The probable results of Iceland’s upcoming elections…
This coming Saturday, Icelanders head to the polls in national elections.
The last elections, four years ago, were historic. We had just had an economic meltdown, and the previous government had collapsed. People’s fury was reflected at polls, with the Independence Party – the party that had ruled Iceland for the previous 18 years – receiving its worst result ever. A left-wing government made up of a coalition between the Social Democratic Alliance and Left-Green movement took over. Iceland had its first female prime minister, who moreover was [and is] openly gay.
To many of us, it was a foregone conclusion that this coalition would only survive for one election term. We knew they would end up massively unpopular because they had to do all the dirty work involved in cleaning up the mess of the previous shenanigans. Even so, witnessing the fact that the parties that drove this country into the ground are about to be brought back into power is a bit hard to stomach, to say the very least.
It’s pretty clear at this point that the next coalition will likely be between the Independence Party and the Progressive Party. Somewhat surprisingly, the IP is not the one leading at the polls, but rather the Progressives, who had fallen to a ridiculous low in the last elections [less than 10 percent if I remember correctly].
The fact that the IP is no longer all-powerful would be cause for jubilation if it weren’t for the fact that the Progressives are just as bad. They were in a coalition with the IP for a good long while prior to the meltdown and those two parties privatized the banks that went on to wreak such havoc on the nation. That was a brazen act so rife with corruption that it still boggles the mind that they got away with it [I wrote about it here]. The Progressive Party was instrumental in pushing through the construction of the Kárahnjúkavirkjun power plant, flying in the face of expert opinion that it would have serious effects for a multitude of reasons, both environmental and economic. Indeed, we are still contending with the effects. A few weeks ago it was revealed that the biosphere in one of Iceland’s most ecologically unique rivers – Lagarfljót – is now dead as a result of the Kárahnjúkavirkjun plant.
That construction project, which at the time was the largest in Icelandic history, was carried out because multinational giant Alcoa had crawled into bed with the Progressives – something that is well covered in the excellent documentary Dreamland. The construction of the plant ultimately created an economic environment that culminated in the meltdown. Key persons within the Progressive Party have also been linked to all manner of corruption, relating to fishing quotas, large-scale debt write-offs, and a plethora of other issues too lengthy to relate here.
Their current chairman, and the man likely to become Iceland’s next prime minister, is one Sigmundur Davíð Gunnlaugsson. He is 38 years old and the wealthiest MP in the Icelandic parliament, with net assets valued at ISK 600 million. His wife is the daughter of a quota king and she is valued at over ISK 1 billion. He, himself, admits that he is a member of the elite. According to a recent article in Fréttatíminn, he told an anecdote at a party congress a while back that described his closest brush with poverty. It went like this: he was at an event and an elderly man, who had ordered an ice cream for his grandchild, discovered that he had forgotten his wallet. The man therefore had to go without [the ice cream, that is]. Yep. That is Sigmundur Davíð’s closest brush with poverty, by his own admission.

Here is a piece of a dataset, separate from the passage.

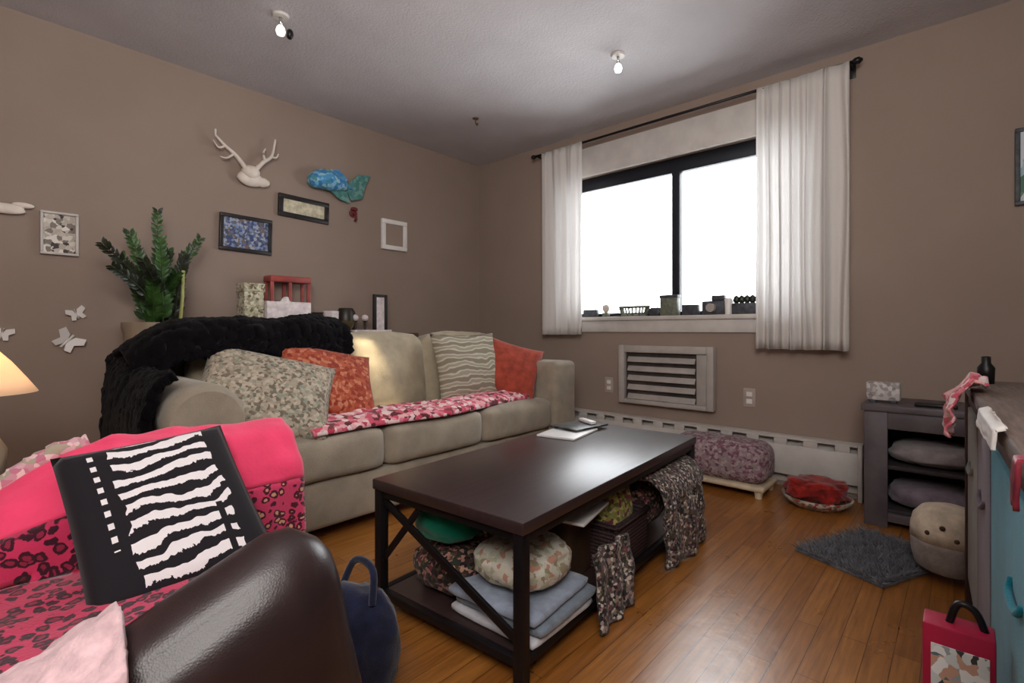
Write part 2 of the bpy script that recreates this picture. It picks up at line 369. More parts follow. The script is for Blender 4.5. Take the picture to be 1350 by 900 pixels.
def pillow(wd, ht, th, n=18, seed=0, crumple=.006, pinch=.07, pw=.42):
    b = bmesh.new(); uv = b.loops.layers.uv.new('UVMap'); V_ = {}
    for sd in (1, -1):
        for i in range(n + 1):
            for j in range(n + 1):
                if sd < 0 and (i in (0, n) or j in (0, n)): V_[sd, i, j] = V_[1, i, j]; continue
                a = 2 * i / n - 1; c = 2 * j / n - 1
                x = wd / 2 * a * (1 - pinch * (1 - c * c)); y = ht / 2 * c * (1 - pinch * (1 - a * a))
                z = th / 2 * (max(0, (1 - a * a) * (1 - c * c)) ** pw)
                q = Vector((x, y, sd * .3)); z += crumple * fbm(q, 9, seed) * (z / (th / 2) if th else 0)
                V_[sd, i, j] = b.verts.new((x, y, sd * z))
    for sd in (1, -1):
        for i in range(n):
            for j in range(n):
                idx = ((i, j), (i + 1, j), (i + 1, j + 1), (i, j + 1))
                fc = b.faces.new([V_[sd, a, c] for a, c in idx])
                for lp, (a, c) in zip(fc.loops, idx): lp[uv].uv = (a / n, c / n)
    return b
def basis(origin, xdir, ydir):
    """matrix with x along xdir, y towards ydir, z the face normal"""
    X = Vector(xdir).normalized(); Z = X.cross(Vector(ydir)).normalized(); Y = Z.cross(X)
    m = Matrix((X, Y, Z)).transposed().to_4x4(); m.translation = Vector(origin); return m
def cushion(s, r=.05, puff=.03, seed=0, cr=.006, n=12):
    """upholstered block: rounded box with crowned faces"""
    b = bmesh.new(); bmesh.ops.create_cube(b, size=2); bmesh.ops.subdivide_edges(b, edges=b.edges[:], cuts=n, use_grid_fill=True)
    for v_ in b.verts:
        a = v_.co.copy(); h = Vector(s) / 2
        inner = Vector((max(h.x - r, .001), max(h.y - r, .001), max(h.z - r, .001)))
        q = Vector((a.x * h.x, a.y * h.y, a.z * h.z)); cl = Vector([max(-inner[k], min(inner[k], q[k])) for k in range(3)])
        d = q - cl
        if d.length > 1e-6: q = cl + d.normalized() * r
        k = max(range(3), key=lambda i: abs(a[i])); oth = [i for i in range(3) if i != k]
        q[k] += math.copysign(puff * (1 - a[oth[0]] ** 2) * (1 - a[oth[1]] ** 2), a[k])
        q += q.normalized() * cr * fbm(q, 7, seed)
        v_.co = q
    return b
def blob(c, s, amp=.15, freq=5, seed=0, sub=4, flat=True, ex=.75):
    """soft crumpled bundle, flat where it rests"""
    b = bmesh.new(); bmesh.ops.create_icosphere(b, subdivisions=sub, radius=1)
    for v_ in b.verts:
        d = v_.co.normalized(); e = Vector([math.copysign(abs(x) ** ex, x) for x in d])
        k = 1 + amp * fbm(d, freq * .35, seed) + amp * .5 * fbm(d, freq, seed + 3)
        q = Vector((e.x * s[0] / 2, e.y * s[1] / 2, e.z * s[2] / 2)) * k
        if flat: q.z = max(q.z, -s[2] / 2)
        v_.co = q + Vector(c)
    return b
def prism(poly, d):
    """outline (x,z) with real depth d along y"""
    b = bmesh.new(); f0 = [b.verts.new((x, 0, z)) for x, z in poly]; f1 = [b.verts.new((x, d, z)) for x, z in poly]
    b.faces.new(f0); b.faces.new(f1[::-1]); k = len(poly)
    for i in range(k): b.faces.new((f0[i], f0[(i + 1) % k], f1[(i + 1) % k], f1[i]))
    return b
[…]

(The rest of the article can be found here at Iceland Weather Report where it was originally published on 23 April 2013).
O why. Are people really that stupid? Are they that brainwashed by the media? Don’t the care? Am I understanding this right that the left-green government is probably not going to get re-elected because the had to clean up after the bullshit of the last (rightwing, conservative) government? And people really have already forgotten who’s doing it was that caused all the trouble in the first place and they are re-electing the very same people? I can’t believe this.
Then again that’s what’s been happening here in Germany over and over again. There isn’t any difference between the right-wing and the „social-demorats“ anymore and people are still voting for them.
It just makes me feel so helpless and angry. Island has been my last ray of hope for the last years, the only country who was cool enough to really handle the „financial crisis“ in a logical way (letting the one’s who caused it = banks pay for). Unlike the rest of Europe where our politicians are still shoving money up the banks asses. Whatever.